Economics, U.S. Economy

Young people and the economy

Image Credit: Shutterstock

Image Credit: Shutterstock

College seniors face a tough job market. Unfortunately, the job prospects for a college senior today aren’t much different than they were four years ago. I have a piece out in The Blaze on this topic:

Obama’s policies have weakened our economy, and the opportunities for graduating seniors are not getting better. Ask today’s college senior who voted for Obama in 2008 how strong their job prospects are, and their answer will be virtually unchanged to a college senior’s answer four years ago—not strong at all.

College seniors faced a tough job market in January 2009 as unemployment for adults ages 20-24 was 12.4 percent and rose to 15 percent by the May 2009 graduation season.

The high school seniors who watched Obama’s inauguration four years ago are now college seniors who will enter an economy that remains sluggish. For today’s adults ages 20-24, the unemployment rate stands at 13.7 percent.

This doesn’t give much hope to the young voter who assumed that four years of Obama would make their job prospects better.

Many college students are rightly concerned about the state of our economy and how it will impact their career opportunities after graduation.

7 thoughts on “Young people and the economy

  1. “Obama’s policies have weakened our economy, and the opportunities for graduating seniors are not getting better.”

    Yeah, there was SO much more opportunity out there when we were losing 700,000 jobs per month after you got done with it.

    Unreal…..

  2. Obama’s policies sure do have a lot to do with the weakness of the recovery, but it is not the only reason college seniors are having trouble finding jobs.

    Probably one of the largest issues is the skills gap. Manufacturing and engineering has lots of job openings, but not enough applicants to fill them. Conversely, the US has an over-abundance of business majors, English majors, Sociologists, and the like. The demand just simply isn’t there for these skills.

    • “Probably one of the largest issues is the skills gap. Manufacturing and engineering has lots of job openings, but not enough applicants to fill them.”

      This is an oft repeated meme, and I never quite believed it. If manufacturers bemoan the lack of skills in candidates, they should train them themselves. It’s not exactly a new idea. Someone has to learn these trades somehow, and college may not be the place for it.

      But a recent article I saw gave what is probably the real reason for this “mismatch.” The companies just don’t want to pay what these skills are worth. They are trying to lowball their labor costs.

      • “They are trying to lowball their labor costs.”

        Just like every company and employer in human history since the dawn of economic transactions. Yet it’s only (apparently) become a Serious Problem in the last ten years…. somehow.

        To the other point… I’m an architect, in a firm with both architects and engineers. I can train someone to perform the basic skills associated with my profession (drafting, scheduling, etc.). I cannot train them into work ethic, problem solving, critical thinking, or abstract conceptualizing, all of which are required to ever become more than a ‘CAD monkey’. Someone with the latter skillset is worth FAR more to me and my company than someone without, and no number of people without those skills will make up for the lack of someone with those skills.

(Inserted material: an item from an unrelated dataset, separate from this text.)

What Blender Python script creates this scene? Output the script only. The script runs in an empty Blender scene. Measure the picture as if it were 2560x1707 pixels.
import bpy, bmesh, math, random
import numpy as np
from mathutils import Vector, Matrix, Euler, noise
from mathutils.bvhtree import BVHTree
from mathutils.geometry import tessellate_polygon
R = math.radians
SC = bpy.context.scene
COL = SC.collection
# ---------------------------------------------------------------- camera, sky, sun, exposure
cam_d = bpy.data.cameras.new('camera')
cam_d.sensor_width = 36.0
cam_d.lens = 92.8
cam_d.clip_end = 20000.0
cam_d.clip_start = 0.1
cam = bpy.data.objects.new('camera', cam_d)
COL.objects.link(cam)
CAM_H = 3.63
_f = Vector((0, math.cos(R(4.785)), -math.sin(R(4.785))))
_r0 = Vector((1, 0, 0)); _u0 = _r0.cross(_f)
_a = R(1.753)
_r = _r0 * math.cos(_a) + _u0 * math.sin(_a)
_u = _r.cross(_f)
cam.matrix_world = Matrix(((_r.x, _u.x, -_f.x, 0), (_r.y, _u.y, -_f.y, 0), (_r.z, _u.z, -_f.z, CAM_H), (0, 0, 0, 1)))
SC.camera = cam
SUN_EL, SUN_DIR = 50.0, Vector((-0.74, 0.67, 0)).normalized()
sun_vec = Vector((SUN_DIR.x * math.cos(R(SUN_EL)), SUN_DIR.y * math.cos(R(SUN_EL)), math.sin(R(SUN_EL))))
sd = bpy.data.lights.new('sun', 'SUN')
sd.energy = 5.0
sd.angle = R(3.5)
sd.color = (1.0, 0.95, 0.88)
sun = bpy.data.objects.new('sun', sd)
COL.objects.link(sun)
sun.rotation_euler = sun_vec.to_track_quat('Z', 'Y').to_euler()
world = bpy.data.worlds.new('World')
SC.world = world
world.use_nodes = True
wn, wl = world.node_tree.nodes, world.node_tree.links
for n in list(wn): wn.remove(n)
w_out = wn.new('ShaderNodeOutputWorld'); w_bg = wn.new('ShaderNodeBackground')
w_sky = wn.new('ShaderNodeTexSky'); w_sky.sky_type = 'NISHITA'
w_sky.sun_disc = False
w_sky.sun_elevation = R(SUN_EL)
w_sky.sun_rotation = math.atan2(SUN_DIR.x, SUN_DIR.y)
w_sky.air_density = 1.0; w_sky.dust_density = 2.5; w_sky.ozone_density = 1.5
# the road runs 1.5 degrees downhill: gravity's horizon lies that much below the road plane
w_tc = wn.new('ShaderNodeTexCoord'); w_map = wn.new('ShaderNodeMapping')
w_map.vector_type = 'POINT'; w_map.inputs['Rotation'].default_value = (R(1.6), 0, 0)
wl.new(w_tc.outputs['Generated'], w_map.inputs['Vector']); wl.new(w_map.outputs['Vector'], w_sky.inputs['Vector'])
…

        • “Just like every company and employer in human history since the dawn of economic transactions. Yet it’s only (apparently) become a Serious Problem in the last ten years…. somehow.”

          It’s become a problem since the recession began. You should see how newly minted law associates are outraged at the offers they’re getting, while they dreamed of getting an easy six figure entry fee when they decided to take up law as a professions. The “Big Law” firms are no longer gateways to riches for young grads.

          A surfeit of labor will bring wages down. And between the shedding of manufacturing jobs, the unchecked levels of illegal immigration, and the financial crisis, wages and opportunities are stagnating, skills or no skills.

        • To answer your second point: “I cannot train them into work ethic, problem solving, critical thinking, or abstract conceptualizing, all of which are required to ever become more than a ‘CAD monkey’.”

          This is a matter of talent, not training. I know plenty of “book smart” people in my business- they pass every test, hold several certifications- but you have to have a “touch” or some “soul” for the job, and the market, or they’re worthless. That comes from within.

          I’ve gotten into flame wars with Wharton grads over the housing issue- I have to walk them through the most basic understanding of credit metrics that they should already understand. I don’t know why, but some of these people are utterly clueless on these basic lending precepts.

  3. Millennials will become the Lost Generation. We need a pro-growth agenda (3-1/2 to 4% growth in GDP). I worked all through the ’60′s — quite a different time that what young folks face today. You can check my blog, Economics Without The B.S. and look at the real GDP growth we had in the ’60′s with one Government deficit after another and debt/GDP being reduced throughout the decade. We could do a lot better for the younger ones. We have really let them down by pushing a status quo agenda.